There is something primal in confronting a state that has had such a troubling health and poverty problems and see it emerging–at least culinarily–out of the belly of the beast. In historical and political terms it might still take more time. So–foodwise–the traditional flavors are still here, although they have been jazzed up and sometimes made in a healthier style.
It is hard for anyone person to try to encapsulate how food has evolved over the decades in a region, but I think I found a good emissary in Scott Jackson, the chef and owner of Jackson, Mississippi’s Pig & Pint restaurant. I had the pleasure of meeting him at the JXN Food & Wine Festival—which brought together chefs from all over the state—in none-other-than Jackson, Mississippi. All answers have been edited and condensed for clarity.
Liza B. Zimmerman (L.B.Z.): What is the basis of traditional food in Mississippi?

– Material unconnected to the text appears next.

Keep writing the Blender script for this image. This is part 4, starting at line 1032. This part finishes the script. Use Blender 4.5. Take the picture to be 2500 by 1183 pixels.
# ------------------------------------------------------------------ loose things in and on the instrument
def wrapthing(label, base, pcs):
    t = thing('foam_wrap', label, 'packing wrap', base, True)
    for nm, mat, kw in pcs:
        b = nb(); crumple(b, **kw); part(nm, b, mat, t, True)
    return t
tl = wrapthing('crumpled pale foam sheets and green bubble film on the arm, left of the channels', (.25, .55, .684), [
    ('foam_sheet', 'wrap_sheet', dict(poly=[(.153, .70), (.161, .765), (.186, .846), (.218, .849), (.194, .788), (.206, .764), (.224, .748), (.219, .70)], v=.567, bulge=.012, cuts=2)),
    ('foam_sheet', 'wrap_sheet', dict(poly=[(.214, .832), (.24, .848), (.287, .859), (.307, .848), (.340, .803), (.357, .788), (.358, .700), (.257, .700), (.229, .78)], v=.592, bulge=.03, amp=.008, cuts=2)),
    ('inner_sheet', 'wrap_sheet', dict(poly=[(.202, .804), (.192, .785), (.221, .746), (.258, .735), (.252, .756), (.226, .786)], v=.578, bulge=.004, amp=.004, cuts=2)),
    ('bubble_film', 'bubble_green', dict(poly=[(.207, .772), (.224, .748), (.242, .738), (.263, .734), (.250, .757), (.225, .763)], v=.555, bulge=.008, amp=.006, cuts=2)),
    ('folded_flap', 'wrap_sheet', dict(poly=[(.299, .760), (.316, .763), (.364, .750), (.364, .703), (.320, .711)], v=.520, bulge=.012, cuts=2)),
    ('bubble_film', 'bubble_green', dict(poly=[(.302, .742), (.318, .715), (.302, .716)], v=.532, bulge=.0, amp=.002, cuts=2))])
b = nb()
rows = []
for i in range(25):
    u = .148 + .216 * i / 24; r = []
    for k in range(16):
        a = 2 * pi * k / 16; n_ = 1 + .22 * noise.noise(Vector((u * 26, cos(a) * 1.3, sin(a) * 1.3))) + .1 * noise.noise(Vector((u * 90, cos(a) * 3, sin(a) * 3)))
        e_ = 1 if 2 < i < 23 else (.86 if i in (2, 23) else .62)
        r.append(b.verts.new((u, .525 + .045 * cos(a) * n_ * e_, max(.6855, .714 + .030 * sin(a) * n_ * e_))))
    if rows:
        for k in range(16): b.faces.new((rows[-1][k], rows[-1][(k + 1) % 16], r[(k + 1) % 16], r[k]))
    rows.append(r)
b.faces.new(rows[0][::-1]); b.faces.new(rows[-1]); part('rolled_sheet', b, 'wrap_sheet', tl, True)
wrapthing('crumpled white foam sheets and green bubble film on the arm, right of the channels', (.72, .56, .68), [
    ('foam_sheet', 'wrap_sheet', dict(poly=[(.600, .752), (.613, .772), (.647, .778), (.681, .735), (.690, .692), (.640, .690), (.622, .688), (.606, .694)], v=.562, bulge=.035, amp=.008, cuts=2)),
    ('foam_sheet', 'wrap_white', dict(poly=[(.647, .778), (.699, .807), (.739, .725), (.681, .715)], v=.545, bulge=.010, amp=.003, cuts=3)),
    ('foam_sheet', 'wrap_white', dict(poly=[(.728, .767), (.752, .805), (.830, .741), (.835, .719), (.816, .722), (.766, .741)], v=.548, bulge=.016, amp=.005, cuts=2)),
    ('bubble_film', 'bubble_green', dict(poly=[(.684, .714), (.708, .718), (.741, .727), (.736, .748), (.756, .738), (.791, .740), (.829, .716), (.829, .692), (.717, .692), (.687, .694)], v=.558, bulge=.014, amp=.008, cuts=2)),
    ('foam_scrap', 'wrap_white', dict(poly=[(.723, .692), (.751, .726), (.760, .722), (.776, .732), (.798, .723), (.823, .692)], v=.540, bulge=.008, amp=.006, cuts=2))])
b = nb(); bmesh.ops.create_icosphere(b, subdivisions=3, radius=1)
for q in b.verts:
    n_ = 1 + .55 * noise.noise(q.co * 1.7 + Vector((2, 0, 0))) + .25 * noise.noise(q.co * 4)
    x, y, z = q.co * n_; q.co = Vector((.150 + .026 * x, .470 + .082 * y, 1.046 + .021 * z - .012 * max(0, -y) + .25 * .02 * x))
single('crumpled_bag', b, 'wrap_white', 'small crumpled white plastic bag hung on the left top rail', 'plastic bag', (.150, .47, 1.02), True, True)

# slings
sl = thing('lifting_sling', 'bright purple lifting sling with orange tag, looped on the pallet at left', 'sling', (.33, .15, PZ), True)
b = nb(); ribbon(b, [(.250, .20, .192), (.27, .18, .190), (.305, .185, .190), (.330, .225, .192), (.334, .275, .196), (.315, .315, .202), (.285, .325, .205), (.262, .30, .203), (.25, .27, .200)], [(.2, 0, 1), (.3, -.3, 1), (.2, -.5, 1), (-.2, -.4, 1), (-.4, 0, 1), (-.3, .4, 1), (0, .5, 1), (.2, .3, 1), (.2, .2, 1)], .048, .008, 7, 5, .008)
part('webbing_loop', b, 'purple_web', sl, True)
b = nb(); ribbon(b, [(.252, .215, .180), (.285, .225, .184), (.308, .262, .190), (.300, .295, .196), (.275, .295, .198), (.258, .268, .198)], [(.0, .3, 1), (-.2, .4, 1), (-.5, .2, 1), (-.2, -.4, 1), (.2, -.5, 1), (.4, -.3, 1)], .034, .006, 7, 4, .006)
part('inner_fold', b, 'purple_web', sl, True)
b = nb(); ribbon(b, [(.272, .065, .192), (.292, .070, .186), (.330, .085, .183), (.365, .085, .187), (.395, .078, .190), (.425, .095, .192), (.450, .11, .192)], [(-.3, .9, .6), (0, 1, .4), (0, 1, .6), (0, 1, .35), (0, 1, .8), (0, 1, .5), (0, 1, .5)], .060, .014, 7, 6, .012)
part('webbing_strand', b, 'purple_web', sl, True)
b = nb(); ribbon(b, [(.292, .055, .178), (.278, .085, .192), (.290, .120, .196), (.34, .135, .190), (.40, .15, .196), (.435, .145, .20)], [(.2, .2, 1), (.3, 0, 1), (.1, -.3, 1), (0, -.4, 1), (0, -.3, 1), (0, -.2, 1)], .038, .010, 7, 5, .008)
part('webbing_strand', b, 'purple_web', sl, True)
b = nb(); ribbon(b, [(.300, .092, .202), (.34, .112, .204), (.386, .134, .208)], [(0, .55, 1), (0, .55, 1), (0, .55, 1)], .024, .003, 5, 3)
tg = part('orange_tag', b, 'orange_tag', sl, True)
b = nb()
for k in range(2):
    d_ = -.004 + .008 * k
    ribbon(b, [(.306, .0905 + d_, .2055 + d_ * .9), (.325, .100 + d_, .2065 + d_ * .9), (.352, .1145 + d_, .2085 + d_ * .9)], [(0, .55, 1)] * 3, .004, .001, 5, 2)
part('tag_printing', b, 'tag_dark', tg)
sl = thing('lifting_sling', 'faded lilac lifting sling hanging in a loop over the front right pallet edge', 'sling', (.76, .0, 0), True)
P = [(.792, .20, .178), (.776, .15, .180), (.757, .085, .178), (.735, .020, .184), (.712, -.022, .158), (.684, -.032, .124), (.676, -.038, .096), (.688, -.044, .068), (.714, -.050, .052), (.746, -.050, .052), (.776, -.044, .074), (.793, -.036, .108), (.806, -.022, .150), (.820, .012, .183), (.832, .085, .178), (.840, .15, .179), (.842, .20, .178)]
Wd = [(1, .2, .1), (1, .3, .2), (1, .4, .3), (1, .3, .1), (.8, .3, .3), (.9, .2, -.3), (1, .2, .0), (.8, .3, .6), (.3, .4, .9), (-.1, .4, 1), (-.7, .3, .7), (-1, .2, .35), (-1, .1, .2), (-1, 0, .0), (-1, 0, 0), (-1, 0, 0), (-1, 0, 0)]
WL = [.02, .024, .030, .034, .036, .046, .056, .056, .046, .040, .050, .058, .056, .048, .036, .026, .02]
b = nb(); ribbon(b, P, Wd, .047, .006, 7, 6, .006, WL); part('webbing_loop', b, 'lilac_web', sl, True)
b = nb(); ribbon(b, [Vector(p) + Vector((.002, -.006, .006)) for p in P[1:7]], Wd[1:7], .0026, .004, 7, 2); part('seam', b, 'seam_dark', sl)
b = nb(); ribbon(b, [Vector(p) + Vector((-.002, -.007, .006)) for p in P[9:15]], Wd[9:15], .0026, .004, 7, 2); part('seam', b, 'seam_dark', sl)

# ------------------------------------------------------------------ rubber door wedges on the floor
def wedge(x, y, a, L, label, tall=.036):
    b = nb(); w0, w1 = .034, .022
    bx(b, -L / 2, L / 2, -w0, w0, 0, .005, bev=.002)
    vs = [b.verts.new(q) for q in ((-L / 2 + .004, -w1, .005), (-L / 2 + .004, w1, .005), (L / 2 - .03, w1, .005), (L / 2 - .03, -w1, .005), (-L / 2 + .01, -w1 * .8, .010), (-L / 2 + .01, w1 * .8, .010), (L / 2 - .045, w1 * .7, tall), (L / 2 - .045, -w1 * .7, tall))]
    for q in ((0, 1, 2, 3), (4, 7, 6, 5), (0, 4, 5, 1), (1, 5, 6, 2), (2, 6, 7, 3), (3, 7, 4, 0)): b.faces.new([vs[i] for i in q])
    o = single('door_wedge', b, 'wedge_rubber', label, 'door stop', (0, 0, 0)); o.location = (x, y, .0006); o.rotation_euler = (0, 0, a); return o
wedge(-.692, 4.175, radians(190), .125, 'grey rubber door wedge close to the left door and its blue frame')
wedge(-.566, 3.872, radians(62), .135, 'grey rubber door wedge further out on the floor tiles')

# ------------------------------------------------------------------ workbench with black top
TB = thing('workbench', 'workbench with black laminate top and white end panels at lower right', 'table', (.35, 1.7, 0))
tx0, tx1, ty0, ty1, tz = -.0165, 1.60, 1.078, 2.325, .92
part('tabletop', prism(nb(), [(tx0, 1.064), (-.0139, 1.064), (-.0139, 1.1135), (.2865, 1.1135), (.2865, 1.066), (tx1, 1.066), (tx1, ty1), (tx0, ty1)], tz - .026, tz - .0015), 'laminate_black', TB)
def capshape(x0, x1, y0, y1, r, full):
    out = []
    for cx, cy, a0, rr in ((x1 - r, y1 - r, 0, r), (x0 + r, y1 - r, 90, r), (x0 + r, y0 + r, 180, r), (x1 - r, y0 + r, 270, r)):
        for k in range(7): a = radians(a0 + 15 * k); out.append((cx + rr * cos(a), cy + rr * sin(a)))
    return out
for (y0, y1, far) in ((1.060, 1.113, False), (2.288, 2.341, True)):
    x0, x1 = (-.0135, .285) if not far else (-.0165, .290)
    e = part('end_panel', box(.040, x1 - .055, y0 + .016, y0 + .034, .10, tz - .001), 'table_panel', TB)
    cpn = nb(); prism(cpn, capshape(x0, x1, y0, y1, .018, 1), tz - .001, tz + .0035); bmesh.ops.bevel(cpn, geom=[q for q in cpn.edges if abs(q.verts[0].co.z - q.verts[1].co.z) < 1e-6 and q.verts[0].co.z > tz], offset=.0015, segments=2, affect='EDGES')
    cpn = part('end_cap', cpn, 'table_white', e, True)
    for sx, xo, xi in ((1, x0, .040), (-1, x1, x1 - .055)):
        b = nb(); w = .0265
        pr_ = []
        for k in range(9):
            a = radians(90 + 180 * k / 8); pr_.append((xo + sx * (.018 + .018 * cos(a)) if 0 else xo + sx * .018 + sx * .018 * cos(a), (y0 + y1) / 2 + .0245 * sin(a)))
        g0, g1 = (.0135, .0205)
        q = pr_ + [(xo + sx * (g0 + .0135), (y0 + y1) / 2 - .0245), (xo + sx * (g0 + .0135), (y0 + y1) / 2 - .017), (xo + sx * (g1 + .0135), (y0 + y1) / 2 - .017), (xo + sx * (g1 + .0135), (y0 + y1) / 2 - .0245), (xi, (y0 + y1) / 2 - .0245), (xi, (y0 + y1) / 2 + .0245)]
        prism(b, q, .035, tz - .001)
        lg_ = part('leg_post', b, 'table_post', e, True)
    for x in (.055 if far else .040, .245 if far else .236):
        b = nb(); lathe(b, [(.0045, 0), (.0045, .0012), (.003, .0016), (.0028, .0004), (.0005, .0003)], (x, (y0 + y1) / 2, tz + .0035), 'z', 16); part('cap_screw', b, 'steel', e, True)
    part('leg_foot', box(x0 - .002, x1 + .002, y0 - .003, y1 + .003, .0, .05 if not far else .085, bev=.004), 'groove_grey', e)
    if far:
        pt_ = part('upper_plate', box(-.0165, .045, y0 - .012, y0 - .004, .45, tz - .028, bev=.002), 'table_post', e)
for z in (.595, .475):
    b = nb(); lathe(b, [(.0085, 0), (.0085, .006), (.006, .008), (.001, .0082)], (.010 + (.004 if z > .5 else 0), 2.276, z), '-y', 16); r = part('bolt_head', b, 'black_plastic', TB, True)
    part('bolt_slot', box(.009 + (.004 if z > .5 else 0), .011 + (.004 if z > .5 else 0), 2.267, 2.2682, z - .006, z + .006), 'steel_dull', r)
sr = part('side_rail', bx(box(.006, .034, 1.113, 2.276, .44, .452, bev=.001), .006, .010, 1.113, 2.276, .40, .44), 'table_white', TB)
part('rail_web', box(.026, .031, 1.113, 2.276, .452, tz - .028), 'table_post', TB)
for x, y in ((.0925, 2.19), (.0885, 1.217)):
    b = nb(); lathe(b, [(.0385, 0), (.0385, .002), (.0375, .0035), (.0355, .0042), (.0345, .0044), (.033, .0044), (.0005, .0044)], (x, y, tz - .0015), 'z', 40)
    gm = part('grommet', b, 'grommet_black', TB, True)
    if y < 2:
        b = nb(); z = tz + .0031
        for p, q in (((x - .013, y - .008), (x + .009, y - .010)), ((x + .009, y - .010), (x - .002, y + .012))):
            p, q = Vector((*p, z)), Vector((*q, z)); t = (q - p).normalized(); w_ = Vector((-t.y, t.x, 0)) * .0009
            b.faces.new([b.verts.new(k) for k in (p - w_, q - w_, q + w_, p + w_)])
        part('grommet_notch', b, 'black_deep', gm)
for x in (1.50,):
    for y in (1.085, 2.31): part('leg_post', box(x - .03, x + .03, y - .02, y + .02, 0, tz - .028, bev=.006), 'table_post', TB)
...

Scott Jackson (SJ): Ingredients consist of anything we can grow or raise here, which is pretty much everything as we have a long growing season in a sub-tropical climate. Due to the effects of the Civil War, we learned to make food from alternative ingredients.
For instance, wheat was unavailable as it doesn’t grow here, so bread was made from cornmeal. As for BBQ, smoking meats might be the oldest form of cooking throughout history and widely embraced by the common man as a delicacy they could easily prepare – harvest an animal from your farm or the forest and cook it slowly over a wood fire: caveman stuff.
There is also a heavy African influence in our cooking.
L.B.Z.: How much does the regional food vary city to city in Mississippi?
S.J.: Mississippi’s geography influences ingredients. The Gulf Coast region will feature more seafood while the rest of the state utilizes more freshwater fish. Also, the coastal region has more French, Italian and African fusion influences. There is a fair smattering of Asian (mostly Chinese and Vietnamese) communities throughout the state and there is a deep history of Chinese culture in the Delta region.
I find that our ancestors did more stewing of vegetables than roasting. So, I have improved on what I learned from my grandmothers. Generally speaking, our state has evolved as Americans have learned more about healthy eating, including using organic ingredients.
L.B.Z.: Do the growing number of vegetarians and vegans affect what is served in the state?
S.J.: I find that the vegetarian era is mostly a thing of the past here as we are learning that the food pyramid we were taught was a bunch of hooey. People are getting back to cooking with tallow and butter and eating more eggs and meat than in recent decades.
L.B.Z.: How do many of the state’s typical dishes pair with wine?
S.J.: BBQ and the usual sides pair nicely with more fruit-forward styles of wine. California Zinfandel is my go-to for BBQ. But, other wines like Spanish Garnacha, Primitivo from Puglia, Rhône reds or even some of the richer Russian River Pinot Noirs work as well.
L.B.Z.: Are fresh vegetables getting more prominent in food in Mississippi?
S.J.: Vegetables have always been an important part of Mississippi food. Being a rural and mostly poor state, many people—certainly in the past—would often eat meals comprised of only locally grown vegetables some of which were seasoned with meat trimmings.